Posted by Neal F. Weinrich on

Georgia’s Restrictive Covenants Act is approaching its three-year anniversary. Although much about the new law is still uncertain, one thing is clear: the law represents a significant shift in Georgia’s restrictive covenants law in favor of employers.

In general, the new law favors the enforcement of reasonable restrictive covenants and, in contrast to Georgia’s historical common law, it allows judges to modify overly broad restrictive covenants to make them reasonable.

It is important to note that the new law only applies to restrictive covenants in agreements that are entered into on or after the date that the new law took effect, May 11, 2011. Thus, employers who have not yet revised their restrictive covenant agreements to take advantage of the new law should consider doing so.

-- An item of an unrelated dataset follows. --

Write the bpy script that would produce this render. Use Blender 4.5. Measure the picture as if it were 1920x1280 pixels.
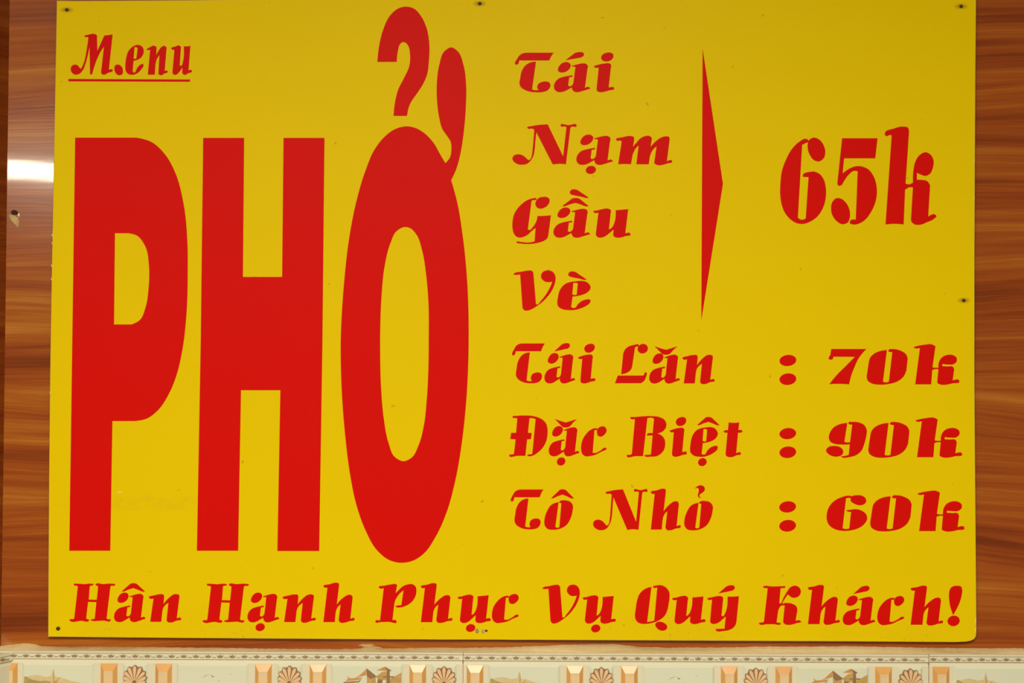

Employers who want to take advantage of the new law should understand the steps to take to ensure their employees’ restrictive covenants are governed by the new law. For example, suppose an employee signed an agreement containing restrictive covenants in 2008. In 2014, that employee was terminated and executed a severance agreement. The severance agreement contains language in which the employee ratifies or reaffirms that he or she will comply with the restrictive covenants in the 2008 agreement. However, the severance agreement does not restate the restrictive covenants and it does not contain new ones. Is the language in the severance agreement in which the employee reaffirms the restrictive covenants from 2008 sufficient to make those covenants governed by the new law?

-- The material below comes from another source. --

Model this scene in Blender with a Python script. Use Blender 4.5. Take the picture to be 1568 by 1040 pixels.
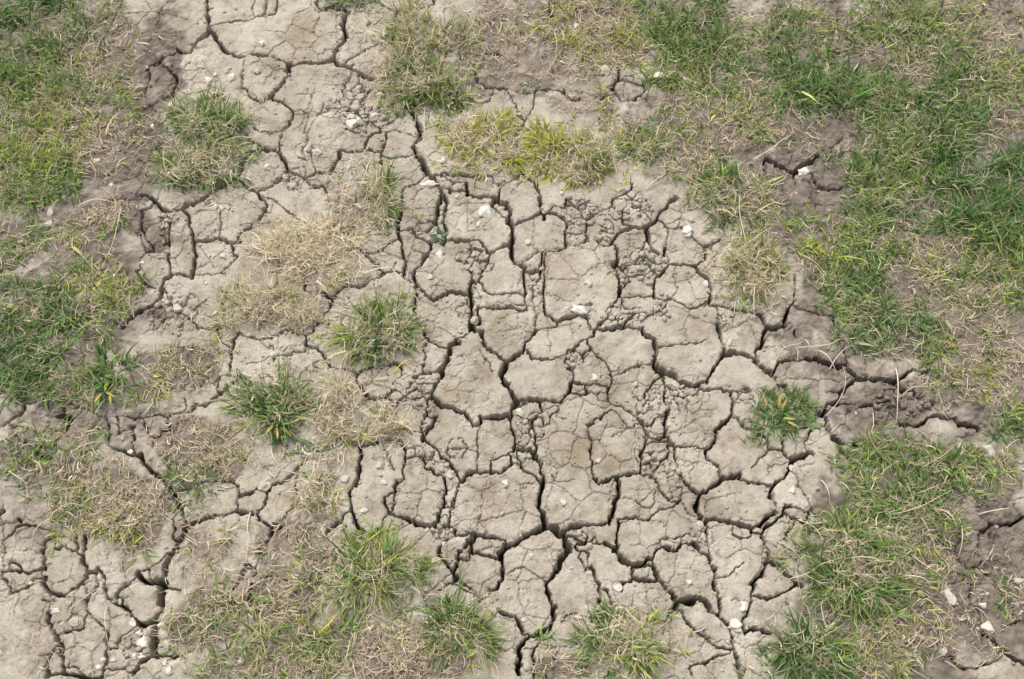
import bpy, math, random
import numpy as np
from mathutils import Vector

# ------------------------------------------------------------------ camera, sky, sun, exposure
scene = bpy.context.scene
for o in list(bpy.data.objects):
    bpy.data.objects.remove(o)
R = math.radians
cam_data = bpy.data.cameras.new("camera")
cam = bpy.data.objects.new("camera", cam_data)
scene.collection.objects.link(cam)
cam.location = (0, 0, 1.65)
cam.rotation_euler = (R(90 - 65), 0, 0)
cam_data.lens = 40
cam_data.sensor_width = 36
cam_data.clip_start = 0.02
cam_data.clip_end = 500
scene.camera = cam

SUN_EL, SUN_AZ = 58, -28          # soft light from high behind the far left
world = bpy.data.worlds.new("World")
scene.world = world
world.use_nodes = True
wt = world.node_tree
bg = wt.nodes["Background"]
sky = wt.nodes.new("ShaderNodeTexSky")
sky.sky_type = 'NISHITA'
sky.sun_disc = False
sky.sun_elevation = R(SUN_EL)
sky.sun_rotation = R(SUN_AZ)
sky.dust_density = 4.0
hs = wt.nodes.new("ShaderNodeHueSaturation")       # a high thin overcast: pale, hardly blue
hs.inputs["Saturation"].default_value = 0.22
wt.links.new(sky.outputs[0], hs.inputs["Color"])
wt.links.new(hs.outputs[0], bg.inputs[0])
bg.inputs[1].default_value = 0.12
sd = bpy.data.lights.new("sun", 'SUN')
sd.energy = 1.5
sd.angle = R(18)
sd.color = (1.0, 0.955, 0.89)
sun = bpy.data.objects.new("sun", sd)
scene.collection.objects.link(sun)
dv = Vector((math.sin(R(SUN_AZ)) * math.cos(R(SUN_EL)), math.cos(R(SUN_AZ)) * math.cos(R(SUN_EL)), math.sin(R(SUN_EL))))
sun.rotation_euler = dv.to_track_quat('Z', 'Y').to_euler()
sun.location = dv * 10
scene.view_settings.view_transform = 'Standard'
scene.view_settings.look = 'None'
scene.view_settings.gamma = 1
scene.view_settings.exposure = 0.72
scene.cycles.max_bounces = 5
scene.cycles.diffuse_bounces = 2
scene.cycles.transmission_bounces = 3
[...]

Probably not. The new law states that it only applies to contracts entered into on or after its effective date (May 11, 2011). The new law also states that it does not apply in actions determining the enforceability of restrictive covenants entered into before the new law’s effective date (May 11, 2011). Thus, if an employer has an employee sign an agreement in which he or she merely ratifies or reaffirms restrictive covenants in a contract that was entered into prior to the effective date of the new law, the employer may not have done enough to have the employee’s restrictive covenants governed by the new law. Instead of having an agreement which merely references and reaffirms the old covenants, an employer who wants to get the benefit of the new law will be better served by having its employee sign a new agreement which contains an entirely new set of covenants (or at a minimum, which restates the old covenants in their entirety).

The new law provides a significant opportunity for Georgia employers to protect their businesses through restrictive covenants that are significantly more likely to be enforced than they were previously. However, employers must be certain they implement new restrictive covenants in a way that ensures the covenants are governed by the new law. Otherwise, an employer’s attempt to benefit from the new law could be ineffectual.